Enjoy, which is just finishing its English-language premiere in a production by the Play Company, follows a handful of temp workers at a manga café as they drift through their lives, careers, and relationships. They over-think the trivial in order to distract themselves from more pressing matters, including the identity crisis brought on by entering one’s thirties while working part time in a manga café.
Aya Ogawa’s remarkable translation seems to capture Okada’s tone perfectly (think Waiting for Godot meets Clerks or Slackers, only in Tokyo.) This is a very Japanese play, but American generations X and Y will find much to relate to if they allow themselves to relax into the show’s static pacing. Director Dan Rothenberg (of Pig Iron) directs a solid, occasionally extraordinary cast with a deft hand. Okada’s work is poised to take on a higher profile in New York’s experimental scene (his 5 Days in March, which Okada’s company presented at the Japan Society last year, is about to open in English at LaMama); consider this your chance to know about him before all your friends do.
Also: it’s worth noting that this is the fifth of Okada’s plays to be translated into English by Ogawa. I can think of a couple of presses who should be publishing these plays post-haste. Anyone listening?

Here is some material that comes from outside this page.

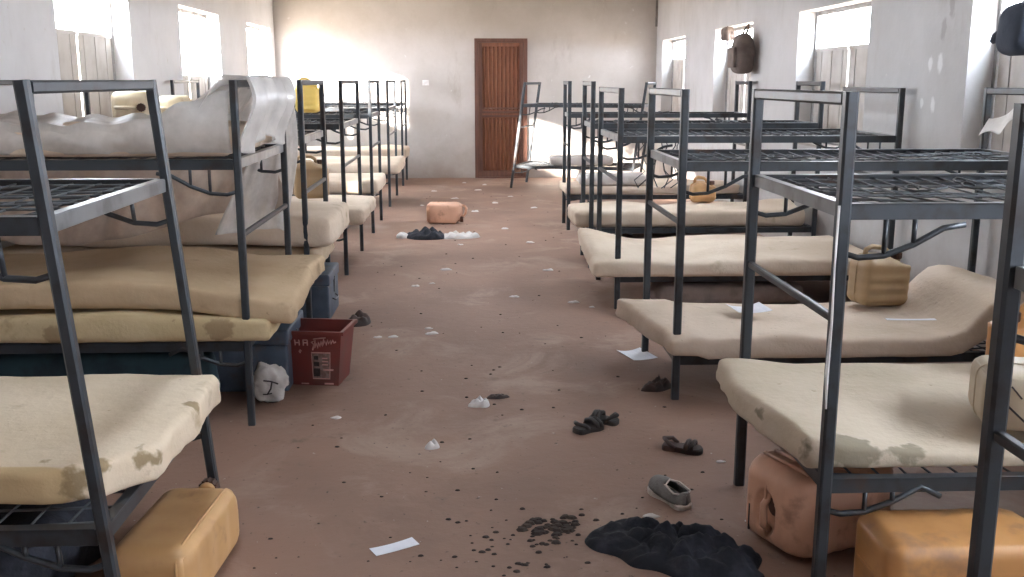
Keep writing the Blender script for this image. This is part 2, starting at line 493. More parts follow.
for z in (.95, 1.01, 1.07): m.box((-W2, -.008, z - .014), (W2, .03, z + .014))
m.box((-W2, -.01, .02), (-W2 + .055, .03, DZ - .07)); m.box((W2 - .055, -.01, .02), (W2, .03, DZ - .07))
m.build('door_rail', M['door_dark'], d)
m = MB(); m.box((-W2, -.014, .02), (W2, .03, .11)); m.build('kick_board', M['door_dark'], d)
m = MB(); m.box((XR - .03, YB - .03, 2.3), (XR, YB, ZC)); tag(m.build('trim_1', M['pipe']), kind='structure')

o = MB().box((-.05, -.02, -.04), (.05, 0, .04)).add(*[[(-.012, -.024, -.012), (.012, -.024, -.012), (.012, -.024, .012), (-.012, -.024, .012)], [(0, 1, 2, 3)]])
tag(o.build('wall_socket', M['outlet'], loc=(-.68, YB, 1.46)), 'small white wall socket on the back wall left of the wooden door', 'socket')

# ================================================================== bunk beds
def bunk(label, side, xf, y0, y1, lo=.38, hi=1.17, top=1.5, lean=0.0, leany=0.0, bars=True, braces=True, rz=0, xh=None):
    """side -1 stands on the left wall, +1 on the right; xf = |x| of the aisle posts"""
    xh = xh or (2.87 if side < 0 else 2.80)
    yc = (y0 + y1) / 2; xc = side * (xf + xh) / 2
    rt = empty('bunk_bed', (xc, yc, 0), (0, 0, 0), label, 'bunk bed', 'steel bunk beds along the walls')
    def T(p):
        x, y, z = p
        k = z / top
        return Vector((side * (abs(x)) - xc + lean * k, y - yc + leany * k, z))
    pw = .031 if side < 0 else .036
    def bar(name, p, q, w, h=None, mt='steel', up=(0, 0, 1)):
        mm = MB().bar(T(p), T(q), w, h, up); return mm.build(name, M[mt], rt)
    for X in (xf, xh):
        for Y in (y0, y1): bar('post', (X, Y, 0), (X, Y, top), pw)
        bar('top_bar', (X, y0 + .021, top - pw / 2), (X, y1 - .021, top - pw / 2), pw)
        for z in (lo, hi):
            mm = MB()
            a, b = (X, y0 + .022, z), (X, y1 - .022, z)
            ins = .012 if X == xf else -.012
            mm.bar(T((a[0], a[1], z - .019)), T((b[0], b[1], z - .019)), .006, .038)
            mm.bar(T((a[0] + ins, a[1], z)), T((b[0] + ins, b[1], z)), .03, .006)
            mm.build('end_rail', M['endrail' if z == hi else 'steel'], rt)  # upper end rails paler than the lower ones
        if bars: bar('cross_bar', (X, y0 + .021, .85), (X, y1 - .021, .85), .022)
    for z in (lo, hi):
        for Y, s in ((y0, 1), (y1, -1)):
            mm = MB()
            mm.bar(T((xf + .019, Y, z - .020)), T((xh - .019, Y, z - .020)), .006, .042)
            mm.bar(T((xf + .022, Y + s * .014, z)), T((xh - .022, Y + s * .014, z)), .034, .006)
            mm.build('side_rail', M['steel'], rt)
        # wire deck
        mm = MB(); n = 9; rnd = random.Random(int((y0 + z) * 100))
        L = xh - xf - .05
        for i in range(n):
            Y = y0 + .06 + (y1 - y0 - .12) * i / (n - 1)
            sag = .008 + rnd.random() * .016
            pts = []
            for j in range(13):
                t = j / 12
                pts.append(T((xf + .025 + L * t, Y + rnd.uniform(-.004, .004), z - .008 - sag * sin(pi * t) - .004 * abs(sin(9 * t + i)))))
            mm.tube(pts, .0045, 5)
        for j in range(1, 22):
            X = xf + .025 + L * j / 22
            zz = z - .012 - .014 * sin(pi * j / 22)
            mm.tube([T((X, y0 + .01, z - .012)), T((X + rnd.uniform(-.02, .02), yc, zz)), T((X, y1 - .01, z - .012))], .0035, 5)
        # broken loops of spring
        for q in range(5):
            cx = xf + .2 + rnd.random() * (L - .4); cy = y0 + .15 + rnd.random() * (y1 - y0 - .3)
            pts = [T((cx + .035 * cos(a * .7) + .01 * a, cy + .05 * sin(a * .7), z + .004 + .006 * sin(a))) for a in range(12)]
            mm.tube(pts, .004, 5)
        mm.build('wire_deck', M['deck'], rt, True)
    if braces:
        for z in (lo, hi):
            for Y in (y0, y1):
                for X, s in ((xf, 1), (xh, -1)):
                    if z == lo and (X == xh or lo < .3): continue
                    dz = -.14 if z == hi else -.10
                    P = [(0, dz + .01), (.05, dz - .005), (.12, dz), (.2, dz + .03), (.28, dz + .075), (.34, -.055)]
                    mm = MB().tube([T((X + s * px, Y, z + pz)) for px, pz in P], .009, 6)
                    for px, pz in ((.12, dz), (.2, dz + .03)):
                        mm.tube([T((X + s * px, Y, z + pz)), T((X + s * px, Y, z - .04))], .007, 6)
                    mm.build('corner_brace', M['steel'], rt, True)
    rt.rotation_euler.z = rz
    return rt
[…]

Bloody Bloody Andrew Jackson, written and directed by Alex Timbers; music and lyrics by Michael Friedman; sets by Donyale Werle; costumes by Emily Rebholz; lighting by Justin Townsend; sound by Bart Fasbender choreography by Danny Mefford; fight director, Jacob Grigolia-Rosenbaum. With: River Aguirre, James Barry, Michael Crane, Michael Dunn, Greg Hildreth, Jeff Hiller, Lucas Near-Verbrugghe, Maria Elena Ramirez, Kate Cullen Roberts, Ben Steinfeld, Benjamin Walker, Colleen Werthmann, and Emily Young. At the Public Theater, 425 Lafayette Street. Through May 30.
Enjoy by Toshiki Okada. Translated by Aya Ogawa; directed by Dan Rothenberg; set by Mimi Lien; lighting by James Clotfelter. With Jessica Almasy, Steven Boyer, Frank Harts, Kris Kling, Joshua Koehn, Mary McCool, Joseph Midyett, Kira Sternbach, Alex Torra, and Stacey Yen. At 59e59, through May 1.